Op zoek naar leuke pianomuziek kwam ik ‘Cruella De Vil’ tegen, waardoor ik meteen zin kreeg om One Hundred and One Dalmatians te kijken (de originele tekenfilm natuurlijk, niet die live action remake). Deze Disneyklassieker is met een bijzondere animatiestijl gemaakt, in eerste instantie om kosten te besparen. In plaats van elk frame opnieuw te tekenen werd gebruik van gemaakt van de eerste vorm van een kopieermachine. Resultaat: niet alleen het verhaal is tijdloos, ook de animatiestijl is nog altijd boeiend om te zien. Het is ook wel opvallend dat deze Disneyfilm zich afspeelt in Londen, wat meteen een andere sfeer geeft.

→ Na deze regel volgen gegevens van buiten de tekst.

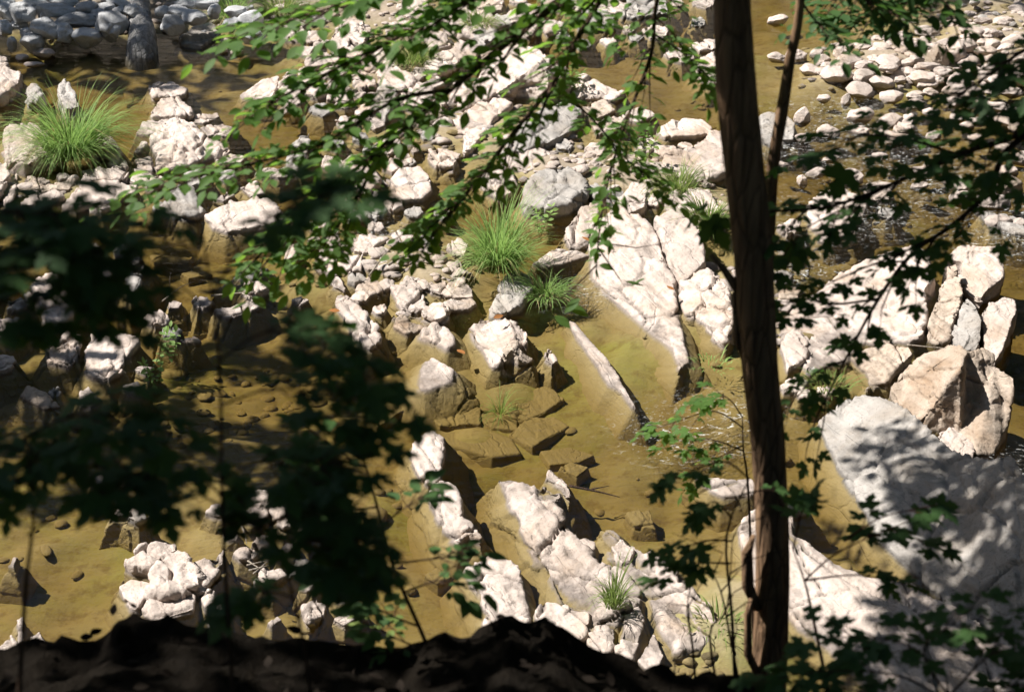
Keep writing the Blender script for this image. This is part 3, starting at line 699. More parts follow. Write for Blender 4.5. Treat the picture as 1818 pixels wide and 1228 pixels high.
rock(6, [(1105, 830, 60), (1180, 740, 100), (1260, 660, 180), (1380, 612, 260), (1430, 615, 290), (1480, 652, 300), (1550, 635, 290), (1610, 670, 270), (1620, 720, 250), (1722, 785, 240), (1728, 850, 200), (1715, 1050, 60), (1650, 1180, 10), (1560, 1190, 5), (1470, 1080, 20), (1440, 1035, 40), (1330, 1060, 10), (1240, 1040, 5), (1160, 960, 20)],
     60, 'brown', ridge=[(1440, 740, 320), (1350, 870, 190)], fl=0.0, label='big brown stained boulder with a black shaded right side', name='boulder', amp=.55)
rock(6, [(540, 500, 5), (640, 400, 10), (820, 270, 25), (900, 200, 35), (1000, 160, 50), (1150, 120, 70), (1230, 100, 80), (1300, 140, 90), (1330, 250, 90), (1290, 330, 80), (1300, 440, 60), (1285, 560, 40), (1210, 600, 25), (1150, 590, 20), (1030, 610, 15), (950, 600, 10), (900, 700, 5), (800, 720, 5), (690, 760, 0), (600, 680, 0), (550, 600, 0)],
     40, label='long smooth slope of grey pale bedrock behind the drooping maple branch', name='slab', amp=.6)
rock(6, [(1290, 600, 10), (1310, 500, 50), (1350, 330, 100), (1400, 200, 130), (1440, 190, 140), (1470, 260, 130), (1480, 330, 120), (1470, 400, 110), (1440, 500, 60), (1410, 600, 20), (1350, 615, 10)], 60, 'brown', fl=0.0, label='upright ribbed slab, leftmost of the leaning slabs on the right', name='slab')
rock(6, [(1420, 610, 5), (1445, 500, 60), (1475, 390, 110), (1500, 370, 120), (1545, 410, 120), (1575, 490, 100), (1580, 600, 40), (1560, 640, 20), (1480, 650, 5)], 60, 'grey', fl=0.0, label='dark ribbed slab leaning between two taller pale slabs on the right', name='slab')
rock(6, [(1380, 165, 100), (1450, 105, 120), (1580, 110, 120), (1680, 108, 120), (1692, 170, 110), (1680, 280, 80), (1610, 330, 70), (1570, 395, 40), (1510, 360, 40), (1475, 280, 60), (1470, 190, 90)], 80, fl=0.0, label='squared pale block, topmost of the leaning slabs on the right', name='slab', amp=.7)
rock(6, [(1575, 440, 90), (1610, 395, 110), (1690, 372, 120), (1745, 390, 120), (1755, 440, 110), (1725, 520, 90), (1690, 640, 60), (1650, 720, 20), (1600, 640, 30), (1580, 520, 60)], 60, fl=0.0, label='rightmost leaning slab, pale front with a black right edge', name='slab', amp=.6)
rock(6, [(920, 680), (1010, 620, 40), (1130, 605, 60), (1200, 620, 70), (1230, 660, 60), (1160, 720, 40), (1080, 820, 10), (990, 850, 5), (1000, 780, 10)], 20, 'brown', label='low brown rock wedged above the big brown boulder at its left')
rock(6, [(1300, 1110), (1380, 1060), (1460, 1040), (1530, 1120), (1545, 1195), (1440, 1185), (1340, 1130)], 25)
rock(6, [(540, 620), (580, 560), (620, 540), (680, 600), (670, 680), (640, 710), (580, 740)], 25)
rock(6, [(540, 830), (640, 790), (700, 790), (650, 860), (560, 865)], 10)
rock(6, [(530, 340), (590, 300), (650, 330), (630, 380), (540, 380)], 18, 'brown')
rock(6, [(1040, 550), (1090, 510), (1140, 560), (1100, 620), (1040, 600)], 15, 'brown')
rock(3, [(680, 1060), (760, 980), (900, 980), (1000, 1040), (950, 1150), (900, 1220), (780, 1220), (700, 1160)], 18, label='pale flat rock behind the maple twigs right of the trunk')
rock(3, [(1580, 1110), (1700, 1105), (1830, 1150), (1830, 1220), (1640, 1190)], 12, 'grey')
rock(3, [(90, 370), (130, 290), (200, 260), (230, 430), (170, 440)], 20)
rock(3, [(430, 700), (435, 590), (520, 580), (540, 650), (500, 730)], 35, 'grey')
rock(3, [(530, 620), (580, 590), (620, 640), (610, 720), (540, 720)], 30, 'grey')
rock(3, [(1130, 660), (1180, 595), (1230, 600), (1225, 670), (1150, 680)], 18)
rock(3, [(985, 290), (1000, 260), (1130, 250), (1200, 290), (1100, 310), (1020, 310)], 16)
rock(3, [(-10, 310), (30, 240), (90, 250), (100, 300), (30, 320)], 16)
rock(3, [(90, 230), (150, 195), (210, 200), (210, 250), (120, 260)], 16)

def rubble(poly, n, smin, smax, tones=('pale', 'pale', 'pale', 'grey')):
    pts = []
    for k in range(n * 30):
        if len(pts) >= n: break
        x, y = random.uniform(min(p[0] for p in poly), max(p[0] for p in poly)), random.uniform(min(p[1] for p in poly), max(p[1] for p in poly))
        c = False
        for i in range(len(poly)):
            (x1, y1), (x2, y2) = poly[i], poly[i - 1]
            if (y1 > y) != (y2 > y) and x < (x2 - x1) * (y - y1) / (y2 - y1) + x1: c = not c
        if not c: continue
        w = random.uniform(smin, smax)
        if any(math.hypot(x - a, (y - b) * 1.5) < (w + q) * .46 for a, b, q in pts): continue
        if any(math.hypot(x - r['c'][0], (y - r['c'][1]) * 1.4) < w * .5 + 8 for r in ROCKS): continue
        pts.append((x, y, w))
        m = random.choice((5, 6, 7)); a0 = random.uniform(0, 6.28); hh = w * random.uniform(.06, .24)
        rock(0, [(x + math.cos(a0 - i * 6.283 / m + random.uniform(-.25, .25)) * w * .5 * random.uniform(.75, 1.1), y - hh * .5 + math.sin(a0 - i * 6.283 / m) * w * .28 * random.uniform(.7, 1.15), hh * random.uniform(.6, 1.3)) for i in range(m)], 5, random.choice(tones))
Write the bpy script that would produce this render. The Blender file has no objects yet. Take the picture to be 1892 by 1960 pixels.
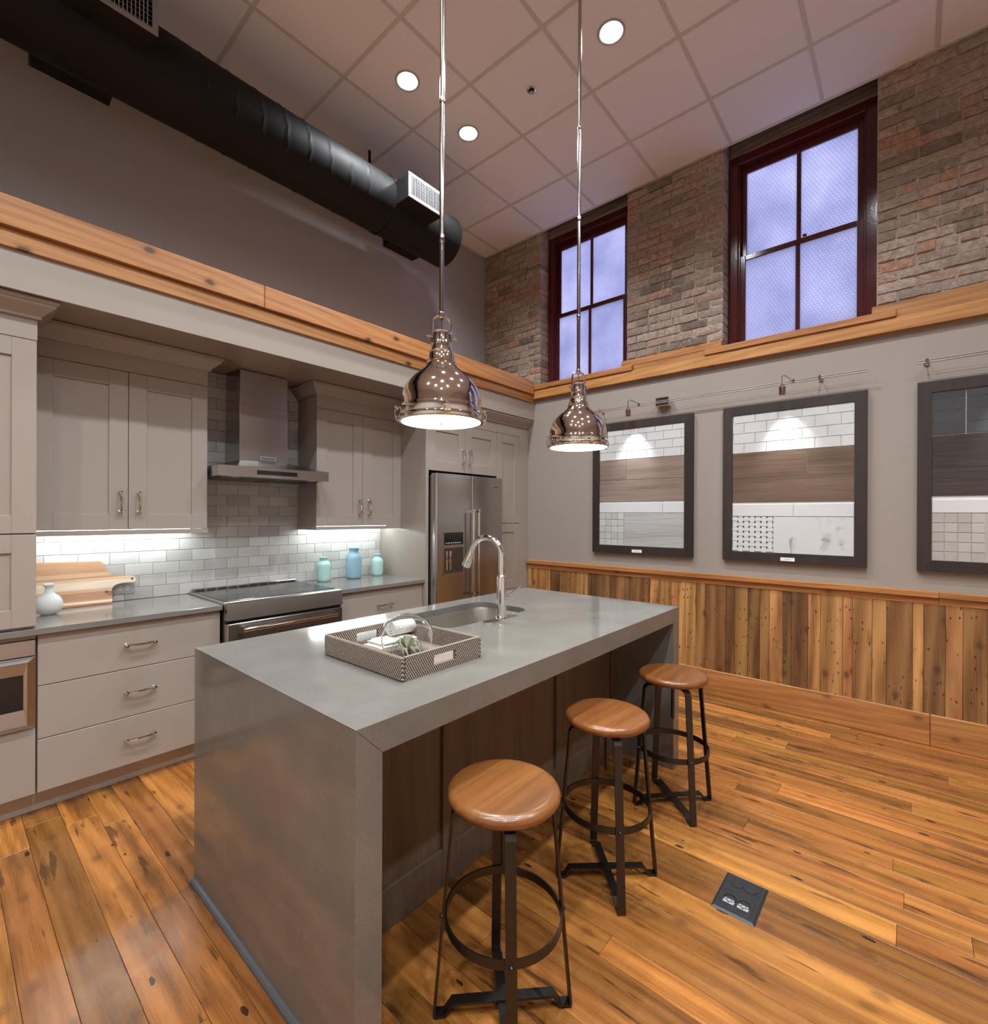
import bpy, math, random
from mathutils import Matrix, Vector
random.seed(7)
R = random.random
def U(a, b): return a + (b - a) * R()
SC = bpy.context.scene
COL = SC.collection
PI = math.pi

# ------------------------------------------------------------------ camera
H_EYE = 1.465
YAW, PITCH, ROLL = 0.719388943, -0.00093167, -0.00391469
FPX, CX, CY, IW, IH = 931.159, 934.0, 986.54, 1892.0, 1960.0
_f = Vector((math.cos(PITCH) * math.cos(YAW), math.cos(PITCH) * math.sin(YAW), math.sin(PITCH)))
_r = Vector((math.sin(YAW), -math.cos(YAW), 0.0))
_d = _f.cross(_r)
_r2 = math.cos(ROLL) * _r + math.sin(ROLL) * _d
_d2 = -math.sin(ROLL) * _r + math.cos(ROLL) * _d
_m = Matrix.Identity(4)
for i in range(3):
    _m[i][0], _m[i][1], _m[i][2] = _r2[i], -_d2[i], -_f[i]
_m[2][3] = H_EYE
cam = bpy.data.cameras.new('camera')
cam.sensor_fit = 'HORIZONTAL'
cam.sensor_width = 36.0
cam.lens = FPX / IW * 36.0
cam.shift_x = (IW / 2 - CX) / IW
cam.shift_y = (CY - IH / 2) / IW
cam.clip_start = 0.02
cam.clip_end = 60
camo = bpy.data.objects.new('camera', cam)
camo.matrix_world = _m
COL.objects.link(camo)
SC.camera = camo

# ------------------------------------------------------------------ world: blue dusk outside the windows
wd = bpy.data.worlds.new('dusk')
wd.use_nodes = True
SC.world = wd
wb = wd.node_tree.nodes['Background']
wb.inputs[0].default_value = (0.58, 0.62, 1.0, 1)
wb.inputs[1].default_value = 3.35

# ------------------------------------------------------------------ exposure and light levels
SC.view_settings.view_transform = 'Standard'
SC.view_settings.look = 'None'
SC.view_settings.gamma = 1.0
SC.view_settings.use_curve_mapping = False
SC.view_settings.exposure = 0.12
SC.cycles.use_denoising = True
SC.cycles.use_adaptive_sampling = True
SC.cycles.adaptive_threshold = 0.05
SC.cycles.adaptive_min_samples = 14
SC.cycles.max_bounces = 7
SC.cycles.diffuse_bounces = 4
SC.cycles.glossy_bounces = 4
SC.cycles.transmission_bounces = 6
SC.cycles.sample_clamp_indirect = 4.0
SC.cycles.caustics_reflective = False
CAN_W = 116.0
CAN_COL = (0.95, 1.0, 1.05)
PEND_STR = 8.0
PEND_COL = (0.97, 1.0, 0.80)
BAR_STR = 33.0
BAR_COL = (0.86, 0.97, 1.0)
SPOT_W = 19.0
SPOT_COL = (0.92, 0.97, 1.0)

# ------------------------------------------------------------------ node helpers
def newmat(name):
    m = bpy.data.materials.new(name)
    m.use_nodes = True
    return m, m.node_tree, m.node_tree.nodes['Principled BSDF']
def N(nt, t, **kw):
    n = nt.nodes.new(t)
    for k, v in kw.items():
        setattr(n, k, v)
    return n
def setin(n, **kw):
    for k, v in kw.items():
        n.inputs[k.replace('_', ' ')].default_value = v
def L(nt, a, b): nt.links.new(a, b)
def c4(c): return (c[0], c[1], c[2], 1.0)
def math_(nt, op, a, b=None, clamp=False):
    n = N(nt, 'ShaderNodeMath', operation=op, use_clamp=clamp)
    for i, v in enumerate((a, b)):
        if v is None: continue
        if isinstance(v, (int, float)): n.inputs[i].default_value = v
        else: L(nt, v, n.inputs[i])
    return n.outputs[0]
def ramp(nt, fac, stops, interp='LINEAR'):
    n = N(nt, 'ShaderNodeValToRGB')
    n.color_ramp.interpolation = interp
    e = n.color_ramp.elements
    while len(e) < len(stops): e.new(0.5)
    for i, (p, c) in enumerate(stops):
        e[i].position = p
        e[i].color = c4(c) if len(c) == 3 else c
    L(nt, fac, n.inputs[0])
    return n.outputs[0]
def mixc(nt, fac, a, b, mode='MIX'):
    n = N(nt, 'ShaderNodeMix', data_type='RGBA', blend_type=mode)
    for i, v in ((0, fac), (6, a), (7, b)):
        if isinstance(v, (int, float)): n.inputs[i].default_value = v
        elif isinstance(v, tuple): n.inputs[i].default_value = c4(v)
        else: L(nt, v, n.inputs[i])
    return n.outputs[2]
def noise(nt, vec, scale, detail=3.0, rough=0.55, dist=0.0):
    n = N(nt, 'ShaderNodeTexNoise')
    setin(n, Scale=scale, Detail=detail, Roughness=rough, Distortion=dist)
    L(nt, vec, n.inputs['Vector'])
    return n.outputs['Fac']
def objvec(nt, rnd=True, scale=None):
    tc = N(nt, 'ShaderNodeTexCoord')
    v = tc.outputs['Object']
    oi = None
    if rnd:
        oi = N(nt, 'ShaderNodeObjectInfo')
        cx = N(nt, 'ShaderNodeCombineXYZ')
        for i, k in enumerate((13.7, 37.3, 71.9)):
            L(nt, math_(nt, 'MULTIPLY', oi.outputs['Random'], k), cx.inputs[i])
        va = N(nt, 'ShaderNodeVectorMath', operation='ADD')
        L(nt, v, va.inputs[0]); L(nt, cx.outputs[0], va.inputs[1])
        v = va.outputs[0]
    if scale:
        v = vscale(nt, v, scale)
    return v, (oi.outputs['Random'] if oi else None)
def vscale(nt, v, s):
    vm = N(nt, 'ShaderNodeVectorMath', operation='MULTIPLY')
    L(nt, v, vm.inputs[0]); vm.inputs[1].default_value = s
    return vm.outputs[0]
def bump(nt, b, h, strength=0.2, dist=0.002):
    n = N(nt, 'ShaderNodeBump')
    setin(n, Strength=strength, Distance=dist)
    L(nt, h, n.inputs['Height'])
    L(nt, n.outputs[0], b.inputs['Normal'])

def plain(name, col, rough=0.5, metal=0.0, var=0.06, nscale=9.0, bmp=0.0, bscale=180.0, coat=0.0, spec=0.5, rvar=0.0):
    m, nt, b = newmat(name)
    v, _ = objvec(nt, False)
    n = noise(nt, v, nscale, 2)
    c = mixc(nt, n, tuple(x * (1 - var) for x in col), tuple(min(1, x * (1 + var)) for x in col))
    L(nt, c, b.inputs['Base Color'])
    setin(b, Roughness=rough, Metallic=metal)
    b.inputs['Specular IOR Level'].default_value = spec
    if rvar:
        L(nt, math_(nt, 'MULTIPLY_ADD', n, rvar), b.inputs['Roughness'])
        nn = b.inputs['Roughness'].links[0].from_node
        nn.inputs[2].default_value = rough - rvar / 2
    if coat: b.inputs['Coat Weight'].default_value = coat
    if bmp: bump(nt, b, noise(nt, v, bscale, 2), bmp, 0.001)
    return m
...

De film begint al bijzonder met een heel uitgebreide titelrol die vrolijk geanimeerd is met dalmatiërvlekjes, waarna al snel blijkt dat het verhaal zich afspeelt vanuit het perspectief van Pongo de hond. Hij woont samen met ‘zijn mens’ Roger in een klein appartementje. De twee heren hebben het goed, maar Pongo heeft behoefte aan liefde en hij denkt dat Roger daar ook wel bij gebaat is. Niet veel later vinden ze beiden hun soul mate: Anita met haar dalmatiër Perdita. Pongo en Perdita krijgen maar liefst vijftien puppy’s, maar het geluk is niet voor lang. Daar is Cruella De Vil, een rijke vrouw die dol is op bont en het voorzien heeft op de gevlekte hondenhuidjes. Het avontuur begint als ze haar hulpjes instrueert om de puppy’s te stelen, wat haar collectie uitbreidt tot 99 puppy’s – met Pongo en Perdita dus 101.
Ook al heb ik One Hundred and One Dalmatians als kind in het Nederlands gezien, je hoort toch de stemmetjes en sound bites in je hoofd zodra een nieuwe scène begint. Anders dan ik me kon herinneren zit er helemaal geen non-diëgetische muziek in de film: de paar liedjes die erin zitten worden door Roger op zijn piano gespeeld. Het tempo ligt lekker hoog en er is flink wat actie dankzij de compleet doorgeslagen Cruella De Vil. Mede daardoor is de sfeer anders dan andere Disneyfilms: net een tikje grauwer, kouder en spannender. Maar natuurlijk komt alles aan het einde weer goed.